## Task directions
Copy the data precisely, character for character, and leave out every picture.

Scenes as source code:
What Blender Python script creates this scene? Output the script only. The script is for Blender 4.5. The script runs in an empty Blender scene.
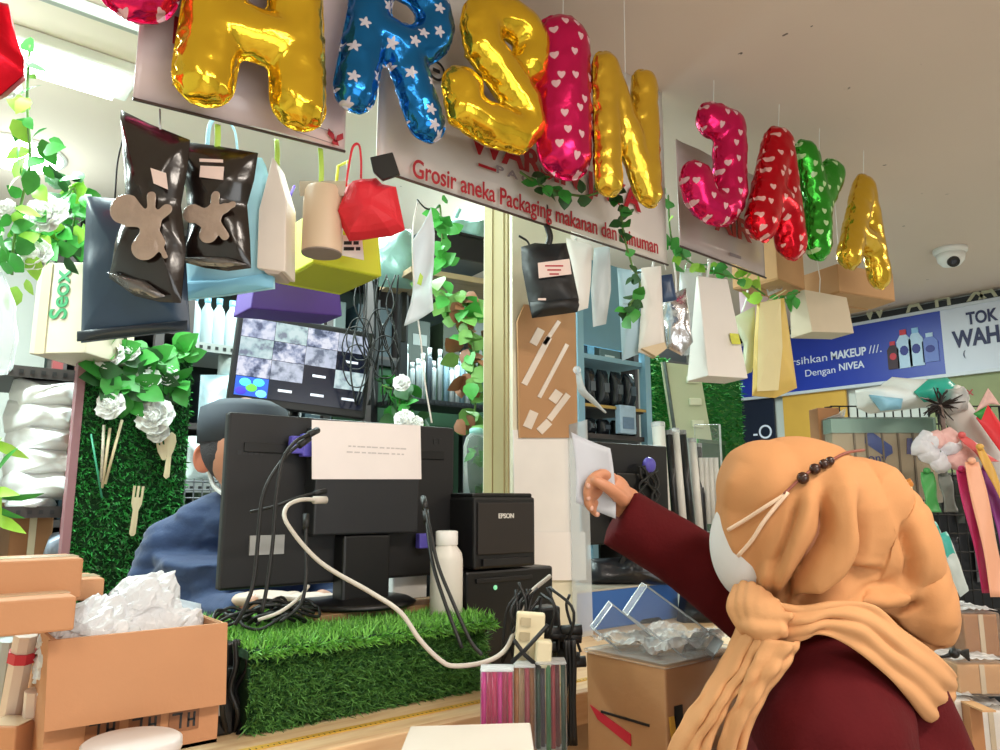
import bpy, bmesh, math, random
from math import sin, cos, pi, radians, sqrt, tan, atan2, exp
from mathutils import Vector, Matrix, noise
random.seed(7)
SC = bpy.context.scene
COL = SC.collection
V = Vector
# ------------------------------------------------------------------ camera frame (1000 x 750)
YAW, PITCH, FPX = radians(51), radians(9.46), 750.0
CAM = V((0, 0, 1.5))
FH = V((cos(YAW), sin(YAW), 0)); RT = V((sin(YAW), -cos(YAW), 0)); ZZ = V((0, 0, 1))
FW = FH*cos(PITCH) + ZZ*sin(PITCH); UP = -FH*sin(PITCH) + ZZ*cos(PITCH)
def ray(x, y): return FW + RT*((x-500)/FPX) + UP*((375-y)/FPX)
def PD(x, y, d): return CAM + ray(x, y)*d            # point at a distance
def PA(x, y, ax, val):                                # point on a plane of the room
    r = ray(x, y); return CAM + r*((val-CAM[ax])/r[ax])
def PU(x, y, u): return PA(x, y, 0, u)
def PV(x, y, v): return PA(x, y, 1, v)
def PZ(x, y, z): return PA(x, y, 2, z)
def dep(P): return (V(P)-CAM).dot(FW)
# ------------------------------------------------------------------ materials
def lin(c):
    if isinstance(c, str): c = [int(c[i:i+2], 16)/255 for i in (0, 2, 4)]
    return tuple((x/12.92 if x <= .04045 else ((x+.055)/1.055)**2.4) for x in c[:3]) + (1,)
MC = {}
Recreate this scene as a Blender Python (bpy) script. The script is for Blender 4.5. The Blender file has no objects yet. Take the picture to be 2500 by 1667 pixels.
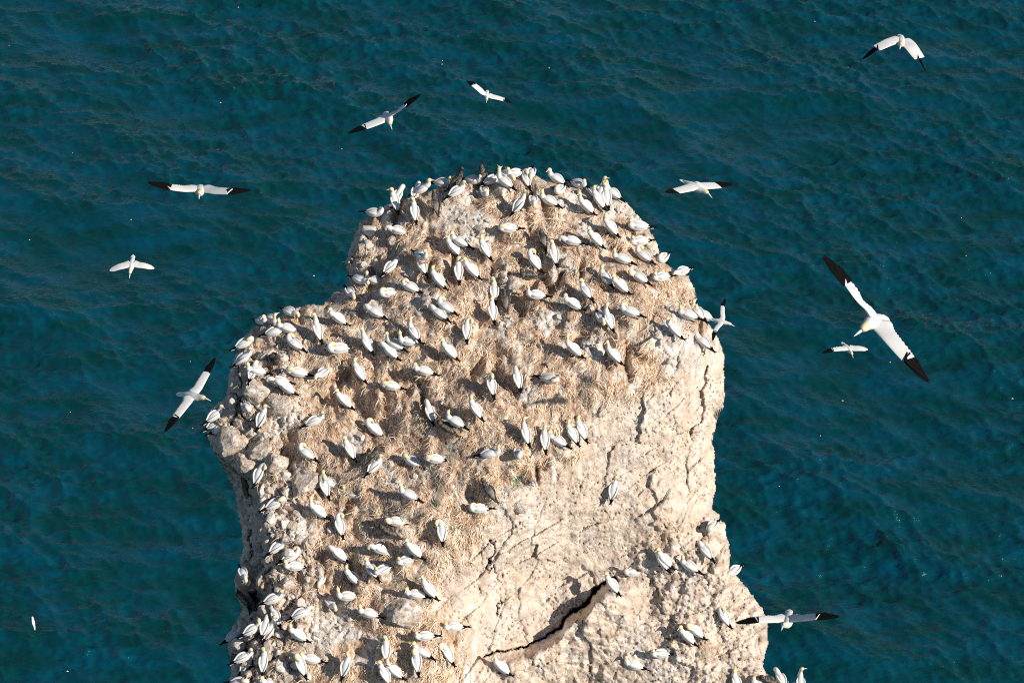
import bpy, math, random
import numpy as np
from mathutils import Vector, Matrix

S = bpy.context.scene
# ------------------------------------------------------------------ camera, sky, sun, exposure
PITCH = math.radians(42.0)
CAM = np.array([0.0, 0.0, 105.0])
LENS = 85.0
cam_d = bpy.data.cameras.new("camera")
cam_d.lens = LENS
cam_d.sensor_width = 36.0
cam_d.clip_start = 0.5
cam_d.clip_end = 9000.0
cam = bpy.data.objects.new("camera", cam_d)
S.collection.objects.link(cam)
cam.location = Vector(CAM)
cam.rotation_euler = (math.radians(90) - PITCH, 0, 0)
S.camera = cam

SUN_EL = math.radians(34.0)
SUN_AZ = math.radians(119.0)          # clockwise from +Y (the view direction)
sun_vec = np.array([math.sin(SUN_AZ) * math.cos(SUN_EL), math.cos(SUN_AZ) * math.cos(SUN_EL), math.sin(SUN_EL)])
W = bpy.data.worlds.new("World")
S.world = W
W.use_nodes = True
nt = W.node_tree
sky = nt.nodes.new("ShaderNodeTexSky")
sky.sky_type = 'NISHITA'
sky.sun_disc = False
sky.sun_elevation = SUN_EL
sky.sun_rotation = SUN_AZ
sky.ozone_density = 1.4
sky.dust_density = 0.0
bg = nt.nodes["Background"]
bg.inputs[1].default_value = 0.068
nt.links.new(sky.outputs[0], bg.inputs[0])
sun_d = bpy.data.lights.new("sun", 'SUN')
sun_d.energy = 5.0
sun_d.angle = math.radians(0.5)
sun_d.color = (1.0, 0.92, 0.81)
sun = bpy.data.objects.new("sun", sun_d)
S.collection.objects.link(sun)
sun.rotation_euler = Vector(sun_vec).to_track_quat('Z', 'Y').to_euler()
S.view_settings.view_transform = 'Standard'
S.view_settings.look = 'None'
S.view_settings.exposure = 0.25
S.view_settings.gamma = 1.0
S.cycles.use_denoising = False
S.cycles.filter_width = 1.05
S.cycles.sample_clamp_direct = 4.0
S.cycles.sample_clamp_indirect = 3.0
S.cycles.max_bounces = 5
S.cycles.diffuse_bounces = 3

# ------------------------------------------------------------------ survey helpers (a point seen at u,v in the 2500x1667 photo -> ray)
FPX = 2500 * LENS / 36.0
CP, SP = math.cos(PITCH), math.sin(PITCH)
def rays(u, v):
    a = (np.asarray(u, float) - 1250.0) / FPX
    b = (833.5 - np.asarray(v, float)) / FPX
    return np.stack([a, CP + b * SP, -SP + b * CP], -1)      # not normalised, depth 1 along the axis
def project(p):
    d = np.asarray(p, float) - CAM
    z = d[..., 1] * CP - d[..., 2] * SP
    x = d[..., 0]
    y = d[..., 1] * SP + d[..., 2] * CP
    return np.stack([1250.0 + FPX * x / z, 833.5 - FPX * y / z], -1)

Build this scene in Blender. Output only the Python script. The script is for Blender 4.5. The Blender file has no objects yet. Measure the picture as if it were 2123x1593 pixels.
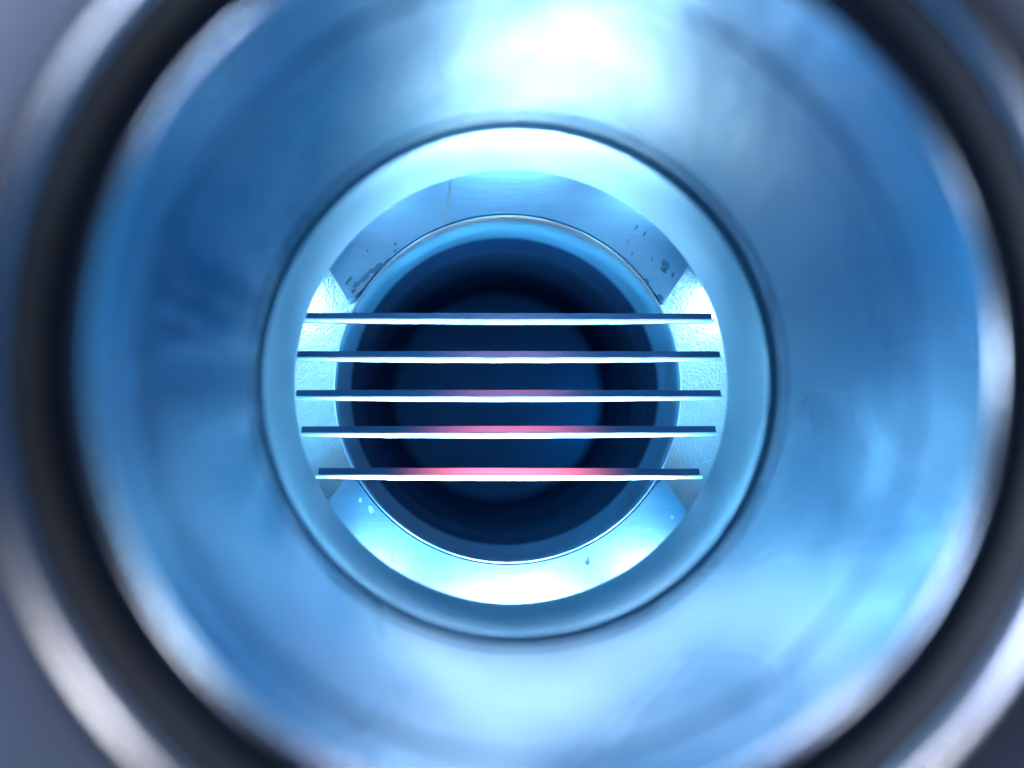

## Full answer
What Blender Python script creates this scene? Output the script only. The script is for Blender 4.5. The script runs in an empty Blender scene.
import bpy, bmesh, math, random
from math import sin, cos, pi, radians, sqrt, tan, atan2, exp
from mathutils import Vector, Matrix, noise
random.seed(7)
SC = bpy.context.scene
COL = SC.collection
V = Vector
# ------------------------------------------------------------------ camera frame (1000 x 750)
YAW, PITCH, FPX = radians(51), radians(9.46), 750.0
CAM = V((0, 0, 1.5))
FH = V((cos(YAW), sin(YAW), 0)); RT = V((sin(YAW), -cos(YAW), 0)); ZZ = V((0, 0, 1))
FW = FH*cos(PITCH) + ZZ*sin(PITCH); UP = -FH*sin(PITCH) + ZZ*cos(PITCH)
def ray(x, y): return FW + RT*((x-500)/FPX) + UP*((375-y)/FPX)
def PD(x, y, d): return CAM + ray(x, y)*d            # point at a distance
def PA(x, y, ax, val):                                # point on a plane of the room
    r = ray(x, y); return CAM + r*((val-CAM[ax])/r[ax])
def PU(x, y, u): return PA(x, y, 0, u)
def PV(x, y, v): return PA(x, y, 1, v)
def PZ(x, y, z): return PA(x, y, 2, z)
def dep(P): return (V(P)-CAM).dot(FW)
# ------------------------------------------------------------------ materials
def lin(c):
    if isinstance(c, str): c = [int(c[i:i+2], 16)/255 for i in (0, 2, 4)]
    return tuple((x/12.92 if x <= .04045 else ((x+.055)/1.055)**2.4) for x in c[:3]) + (1,)
MC = {}
Recreate this scene as a Blender Python (bpy) script. The script is for Blender 4.5. The Blender file has no objects yet. Take the picture to be 2500 by 1667 pixels.
import bpy, math, random
import numpy as np
from mathutils import Vector, Matrix

S = bpy.context.scene
# ------------------------------------------------------------------ camera, sky, sun, exposure
PITCH = math.radians(42.0)
CAM = np.array([0.0, 0.0, 105.0])
LENS = 85.0
cam_d = bpy.data.cameras.new("camera")
cam_d.lens = LENS
cam_d.sensor_width = 36.0
cam_d.clip_start = 0.5
cam_d.clip_end = 9000.0
cam = bpy.data.objects.new("camera", cam_d)
S.collection.objects.link(cam)
cam.location = Vector(CAM)
cam.rotation_euler = (math.radians(90) - PITCH, 0, 0)
S.camera = cam

SUN_EL = math.radians(34.0)
SUN_AZ = math.radians(119.0)          # clockwise from +Y (the view direction)
sun_vec = np.array([math.sin(SUN_AZ) * math.cos(SUN_EL), math.cos(SUN_AZ) * math.cos(SUN_EL), math.sin(SUN_EL)])
W = bpy.data.worlds.new("World")
S.world = W
W.use_nodes = True
nt = W.node_tree
sky = nt.nodes.new("ShaderNodeTexSky")
sky.sky_type = 'NISHITA'
sky.sun_disc = False
sky.sun_elevation = SUN_EL
sky.sun_rotation = SUN_AZ
sky.ozone_density = 1.4
sky.dust_density = 0.0
bg = nt.nodes["Background"]
bg.inputs[1].default_value = 0.068
nt.links.new(sky.outputs[0], bg.inputs[0])
sun_d = bpy.data.lights.new("sun", 'SUN')
sun_d.energy = 5.0
sun_d.angle = math.radians(0.5)
sun_d.color = (1.0, 0.92, 0.81)
sun = bpy.data.objects.new("sun", sun_d)
S.collection.objects.link(sun)
sun.rotation_euler = Vector(sun_vec).to_track_quat('Z', 'Y').to_euler()
S.view_settings.view_transform = 'Standard'
S.view_settings.look = 'None'
S.view_settings.exposure = 0.25
S.view_settings.gamma = 1.0
S.cycles.use_denoising = False
S.cycles.filter_width = 1.05
S.cycles.sample_clamp_direct = 4.0
S.cycles.sample_clamp_indirect = 3.0
S.cycles.max_bounces = 5
S.cycles.diffuse_bounces = 3

# ------------------------------------------------------------------ survey helpers (a point seen at u,v in the 2500x1667 photo -> ray)
FPX = 2500 * LENS / 36.0
CP, SP = math.cos(PITCH), math.sin(PITCH)
def rays(u, v):
    a = (np.asarray(u, float) - 1250.0) / FPX
    b = (833.5 - np.asarray(v, float)) / FPX
    return np.stack([a, CP + b * SP, -SP + b * CP], -1)      # not normalised, depth 1 along the axis
def project(p):
    d = np.asarray(p, float) - CAM
    z = d[..., 1] * CP - d[..., 2] * SP
    x = d[..., 0]
    y = d[..., 1] * SP + d[..., 2] * CP
    return np.stack([1250.0 + FPX * x / z, 833.5 - FPX * y / z], -1)

Build this scene in Blender. Output only the Python script. The script is for Blender 4.5. The Blender file has no objects yet. Measure the picture as if it were 2123x1593 pixels.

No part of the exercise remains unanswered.